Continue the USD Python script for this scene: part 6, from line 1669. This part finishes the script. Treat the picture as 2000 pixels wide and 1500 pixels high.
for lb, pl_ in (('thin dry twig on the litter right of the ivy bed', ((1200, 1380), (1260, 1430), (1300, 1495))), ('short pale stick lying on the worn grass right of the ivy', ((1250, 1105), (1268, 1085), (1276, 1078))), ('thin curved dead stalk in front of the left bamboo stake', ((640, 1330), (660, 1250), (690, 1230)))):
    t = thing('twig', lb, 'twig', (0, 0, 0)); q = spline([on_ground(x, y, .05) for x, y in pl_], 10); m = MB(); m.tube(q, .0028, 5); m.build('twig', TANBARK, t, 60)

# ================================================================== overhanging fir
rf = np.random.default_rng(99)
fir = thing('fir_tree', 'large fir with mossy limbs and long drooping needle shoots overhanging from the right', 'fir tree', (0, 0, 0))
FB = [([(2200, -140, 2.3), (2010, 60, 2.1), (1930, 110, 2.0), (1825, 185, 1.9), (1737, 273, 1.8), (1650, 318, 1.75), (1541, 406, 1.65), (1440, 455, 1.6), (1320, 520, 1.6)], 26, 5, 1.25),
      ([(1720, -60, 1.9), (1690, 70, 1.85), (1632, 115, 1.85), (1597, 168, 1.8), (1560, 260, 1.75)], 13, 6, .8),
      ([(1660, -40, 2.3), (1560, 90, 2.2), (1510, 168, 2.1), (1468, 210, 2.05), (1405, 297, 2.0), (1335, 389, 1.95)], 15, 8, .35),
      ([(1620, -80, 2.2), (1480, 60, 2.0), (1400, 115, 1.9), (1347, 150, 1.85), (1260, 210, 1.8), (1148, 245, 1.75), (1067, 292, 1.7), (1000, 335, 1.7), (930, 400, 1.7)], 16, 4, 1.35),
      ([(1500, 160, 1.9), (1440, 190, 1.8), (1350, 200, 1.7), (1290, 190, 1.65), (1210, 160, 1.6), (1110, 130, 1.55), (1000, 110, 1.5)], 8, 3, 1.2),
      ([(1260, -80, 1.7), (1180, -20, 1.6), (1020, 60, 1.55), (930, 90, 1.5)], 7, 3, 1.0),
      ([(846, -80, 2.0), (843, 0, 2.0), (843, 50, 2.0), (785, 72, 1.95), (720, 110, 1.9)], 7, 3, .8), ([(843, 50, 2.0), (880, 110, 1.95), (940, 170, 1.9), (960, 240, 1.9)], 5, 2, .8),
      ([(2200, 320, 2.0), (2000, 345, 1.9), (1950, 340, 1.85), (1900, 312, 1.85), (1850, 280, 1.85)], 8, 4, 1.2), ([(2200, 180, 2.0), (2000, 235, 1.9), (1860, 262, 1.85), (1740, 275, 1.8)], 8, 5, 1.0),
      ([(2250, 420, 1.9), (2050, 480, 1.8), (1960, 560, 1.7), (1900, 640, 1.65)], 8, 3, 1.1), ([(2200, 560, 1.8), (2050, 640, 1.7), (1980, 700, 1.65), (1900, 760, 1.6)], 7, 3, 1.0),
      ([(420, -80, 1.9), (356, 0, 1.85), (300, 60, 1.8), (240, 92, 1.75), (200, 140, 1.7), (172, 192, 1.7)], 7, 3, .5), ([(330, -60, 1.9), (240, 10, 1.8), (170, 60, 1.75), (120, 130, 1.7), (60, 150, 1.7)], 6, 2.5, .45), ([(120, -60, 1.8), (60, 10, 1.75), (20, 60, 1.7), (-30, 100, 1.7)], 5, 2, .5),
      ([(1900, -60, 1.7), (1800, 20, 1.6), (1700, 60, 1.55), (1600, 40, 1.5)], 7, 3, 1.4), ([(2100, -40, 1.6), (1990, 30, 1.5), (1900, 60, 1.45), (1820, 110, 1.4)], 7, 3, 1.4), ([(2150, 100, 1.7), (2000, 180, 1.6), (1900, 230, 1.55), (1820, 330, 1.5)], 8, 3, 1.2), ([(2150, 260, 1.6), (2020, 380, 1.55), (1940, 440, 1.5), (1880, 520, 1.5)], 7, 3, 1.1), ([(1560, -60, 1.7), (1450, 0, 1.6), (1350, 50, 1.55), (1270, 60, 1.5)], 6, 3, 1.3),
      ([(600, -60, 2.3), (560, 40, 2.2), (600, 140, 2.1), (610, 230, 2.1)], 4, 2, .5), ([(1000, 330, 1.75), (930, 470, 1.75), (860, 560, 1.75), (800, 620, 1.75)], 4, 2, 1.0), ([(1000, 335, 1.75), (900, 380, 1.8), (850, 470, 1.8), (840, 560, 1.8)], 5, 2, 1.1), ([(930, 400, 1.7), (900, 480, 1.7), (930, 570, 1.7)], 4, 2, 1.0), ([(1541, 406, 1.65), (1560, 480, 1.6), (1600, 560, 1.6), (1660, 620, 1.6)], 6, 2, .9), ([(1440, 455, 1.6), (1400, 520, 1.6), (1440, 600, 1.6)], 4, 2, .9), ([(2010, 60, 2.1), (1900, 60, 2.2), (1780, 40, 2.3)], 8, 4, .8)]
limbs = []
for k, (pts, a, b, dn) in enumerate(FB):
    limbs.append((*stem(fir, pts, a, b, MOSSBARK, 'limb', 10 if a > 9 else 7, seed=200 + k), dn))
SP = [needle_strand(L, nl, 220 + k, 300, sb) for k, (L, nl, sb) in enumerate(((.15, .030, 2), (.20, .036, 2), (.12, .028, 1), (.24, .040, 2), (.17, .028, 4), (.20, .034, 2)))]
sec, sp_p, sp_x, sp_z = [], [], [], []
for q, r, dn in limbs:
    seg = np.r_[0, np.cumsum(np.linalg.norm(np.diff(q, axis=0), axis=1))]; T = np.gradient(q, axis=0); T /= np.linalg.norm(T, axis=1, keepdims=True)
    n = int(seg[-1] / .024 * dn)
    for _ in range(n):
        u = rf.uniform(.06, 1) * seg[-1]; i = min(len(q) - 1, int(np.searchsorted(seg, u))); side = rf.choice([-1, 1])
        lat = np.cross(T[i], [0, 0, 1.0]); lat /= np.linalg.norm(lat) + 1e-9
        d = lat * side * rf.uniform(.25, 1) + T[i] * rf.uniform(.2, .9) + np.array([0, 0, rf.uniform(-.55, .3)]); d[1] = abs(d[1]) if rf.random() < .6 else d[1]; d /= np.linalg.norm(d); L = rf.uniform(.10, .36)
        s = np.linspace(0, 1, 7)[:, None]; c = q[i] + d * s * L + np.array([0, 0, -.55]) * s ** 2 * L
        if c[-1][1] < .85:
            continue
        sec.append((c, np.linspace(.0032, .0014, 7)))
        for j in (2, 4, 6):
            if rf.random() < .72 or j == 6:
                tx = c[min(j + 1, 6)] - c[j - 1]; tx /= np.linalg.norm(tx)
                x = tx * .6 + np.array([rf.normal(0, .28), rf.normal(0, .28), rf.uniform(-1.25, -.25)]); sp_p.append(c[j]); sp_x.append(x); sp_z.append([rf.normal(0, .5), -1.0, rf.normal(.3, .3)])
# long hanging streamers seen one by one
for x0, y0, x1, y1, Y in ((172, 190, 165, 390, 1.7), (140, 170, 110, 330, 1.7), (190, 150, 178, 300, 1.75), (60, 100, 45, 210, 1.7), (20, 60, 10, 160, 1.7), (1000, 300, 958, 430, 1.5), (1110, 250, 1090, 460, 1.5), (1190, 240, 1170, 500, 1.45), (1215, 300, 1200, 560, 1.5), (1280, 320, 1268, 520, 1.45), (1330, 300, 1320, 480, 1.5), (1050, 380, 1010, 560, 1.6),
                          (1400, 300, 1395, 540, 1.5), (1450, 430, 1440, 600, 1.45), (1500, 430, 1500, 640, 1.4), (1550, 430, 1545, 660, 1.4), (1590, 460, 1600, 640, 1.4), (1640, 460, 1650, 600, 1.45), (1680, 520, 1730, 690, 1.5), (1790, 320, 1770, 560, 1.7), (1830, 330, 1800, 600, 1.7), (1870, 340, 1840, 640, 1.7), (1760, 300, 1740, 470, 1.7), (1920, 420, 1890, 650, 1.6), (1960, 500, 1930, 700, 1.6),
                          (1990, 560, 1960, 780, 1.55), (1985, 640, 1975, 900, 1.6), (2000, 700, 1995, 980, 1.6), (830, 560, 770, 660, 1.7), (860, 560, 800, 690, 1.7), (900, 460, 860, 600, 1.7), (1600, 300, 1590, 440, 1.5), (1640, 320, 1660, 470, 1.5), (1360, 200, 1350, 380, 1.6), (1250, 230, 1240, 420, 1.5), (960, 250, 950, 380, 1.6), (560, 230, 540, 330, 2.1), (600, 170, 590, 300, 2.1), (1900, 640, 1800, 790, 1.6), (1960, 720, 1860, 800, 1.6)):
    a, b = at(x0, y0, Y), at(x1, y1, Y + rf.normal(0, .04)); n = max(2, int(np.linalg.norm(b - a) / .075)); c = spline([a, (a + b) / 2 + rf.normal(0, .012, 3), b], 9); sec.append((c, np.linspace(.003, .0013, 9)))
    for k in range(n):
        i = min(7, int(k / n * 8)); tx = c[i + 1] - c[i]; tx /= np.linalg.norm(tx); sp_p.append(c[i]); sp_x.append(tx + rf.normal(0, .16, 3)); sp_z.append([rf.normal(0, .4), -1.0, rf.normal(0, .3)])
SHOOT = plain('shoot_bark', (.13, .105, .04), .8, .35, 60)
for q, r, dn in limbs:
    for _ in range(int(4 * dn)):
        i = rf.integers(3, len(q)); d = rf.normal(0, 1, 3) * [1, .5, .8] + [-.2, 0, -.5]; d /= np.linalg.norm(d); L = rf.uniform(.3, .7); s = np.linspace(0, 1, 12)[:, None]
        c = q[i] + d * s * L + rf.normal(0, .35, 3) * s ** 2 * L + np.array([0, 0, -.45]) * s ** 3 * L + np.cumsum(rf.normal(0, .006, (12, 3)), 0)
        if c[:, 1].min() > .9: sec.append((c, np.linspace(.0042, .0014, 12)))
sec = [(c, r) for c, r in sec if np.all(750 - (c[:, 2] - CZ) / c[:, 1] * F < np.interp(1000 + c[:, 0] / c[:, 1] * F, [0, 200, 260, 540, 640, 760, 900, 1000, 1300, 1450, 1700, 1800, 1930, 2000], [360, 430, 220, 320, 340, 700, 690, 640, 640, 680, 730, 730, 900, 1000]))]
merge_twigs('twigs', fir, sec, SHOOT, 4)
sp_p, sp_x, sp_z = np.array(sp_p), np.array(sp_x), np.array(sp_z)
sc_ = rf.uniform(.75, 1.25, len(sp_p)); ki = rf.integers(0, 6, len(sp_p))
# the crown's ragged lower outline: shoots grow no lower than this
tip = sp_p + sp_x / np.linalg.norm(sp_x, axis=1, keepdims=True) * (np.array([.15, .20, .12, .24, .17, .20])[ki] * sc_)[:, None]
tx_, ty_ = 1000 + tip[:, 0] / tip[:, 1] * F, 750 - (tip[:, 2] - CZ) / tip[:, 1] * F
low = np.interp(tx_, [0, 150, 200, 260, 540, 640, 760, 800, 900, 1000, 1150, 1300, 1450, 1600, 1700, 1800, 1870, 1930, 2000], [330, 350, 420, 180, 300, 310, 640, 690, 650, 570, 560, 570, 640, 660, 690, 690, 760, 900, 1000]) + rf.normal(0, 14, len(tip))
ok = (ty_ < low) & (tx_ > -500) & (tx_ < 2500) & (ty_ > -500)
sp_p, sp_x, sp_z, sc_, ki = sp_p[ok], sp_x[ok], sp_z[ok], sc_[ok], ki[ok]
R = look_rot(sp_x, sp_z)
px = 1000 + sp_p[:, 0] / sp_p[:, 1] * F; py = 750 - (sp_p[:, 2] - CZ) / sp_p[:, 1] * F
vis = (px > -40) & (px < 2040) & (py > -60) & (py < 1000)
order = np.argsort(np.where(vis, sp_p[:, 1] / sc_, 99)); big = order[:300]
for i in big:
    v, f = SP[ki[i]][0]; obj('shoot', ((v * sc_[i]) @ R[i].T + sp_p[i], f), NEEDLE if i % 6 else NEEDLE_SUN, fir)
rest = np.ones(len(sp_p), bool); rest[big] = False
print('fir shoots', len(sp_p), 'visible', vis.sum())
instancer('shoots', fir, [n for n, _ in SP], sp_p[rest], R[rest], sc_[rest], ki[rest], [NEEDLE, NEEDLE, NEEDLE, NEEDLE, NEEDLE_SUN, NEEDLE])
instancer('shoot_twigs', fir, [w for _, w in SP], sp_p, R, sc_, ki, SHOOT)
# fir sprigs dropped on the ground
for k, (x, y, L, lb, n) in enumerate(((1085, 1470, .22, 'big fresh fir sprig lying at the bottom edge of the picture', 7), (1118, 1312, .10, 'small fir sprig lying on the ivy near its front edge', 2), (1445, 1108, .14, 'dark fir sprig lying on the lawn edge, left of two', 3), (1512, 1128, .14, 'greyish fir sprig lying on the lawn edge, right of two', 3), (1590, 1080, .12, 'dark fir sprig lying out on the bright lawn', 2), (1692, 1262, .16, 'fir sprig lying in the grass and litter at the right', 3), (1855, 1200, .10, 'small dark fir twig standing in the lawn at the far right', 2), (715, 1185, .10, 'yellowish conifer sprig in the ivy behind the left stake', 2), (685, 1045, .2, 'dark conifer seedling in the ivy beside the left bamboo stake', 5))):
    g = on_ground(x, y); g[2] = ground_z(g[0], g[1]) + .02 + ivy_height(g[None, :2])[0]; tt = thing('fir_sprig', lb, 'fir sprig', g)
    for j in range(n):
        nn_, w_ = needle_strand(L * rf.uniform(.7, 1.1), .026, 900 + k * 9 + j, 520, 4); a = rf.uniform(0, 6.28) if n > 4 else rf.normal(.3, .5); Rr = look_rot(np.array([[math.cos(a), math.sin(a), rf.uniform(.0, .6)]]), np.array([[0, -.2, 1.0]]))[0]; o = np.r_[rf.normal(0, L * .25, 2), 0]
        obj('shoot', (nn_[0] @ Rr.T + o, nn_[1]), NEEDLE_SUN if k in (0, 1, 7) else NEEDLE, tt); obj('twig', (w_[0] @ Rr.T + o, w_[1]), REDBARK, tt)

──────

* **Your objective**: Return the lines above precisely as they appear, beginning at the first line and ending at the line with "t = thing('twig', lb, 'twig', (0, 0, 0));", and nothing after it.

* **Written solution**:
Continue the USD Python script for this scene: part 6, from line 1669. This part finishes the script. Treat the picture as 2000 pixels wide and 1500 pixels high.
for lb, pl_ in (('thin dry twig on the litter right of the ivy bed', ((1200, 1380), (1260, 1430), (1300, 1495))), ('short pale stick lying on the worn grass right of the ivy', ((1250, 1105), (1268, 1085), (1276, 1078))), ('thin curved dead stalk in front of the left bamboo stake', ((640, 1330), (660, 1250), (690, 1230)))):
    t = thing('twig', lb, 'twig', (0, 0, 0)); q = spline([on_ground(x, y, .05) for x, y in pl_], 10); m = MB(); m.tube(q, .0028, 5); m.build('twig', TANBARK, t, 60)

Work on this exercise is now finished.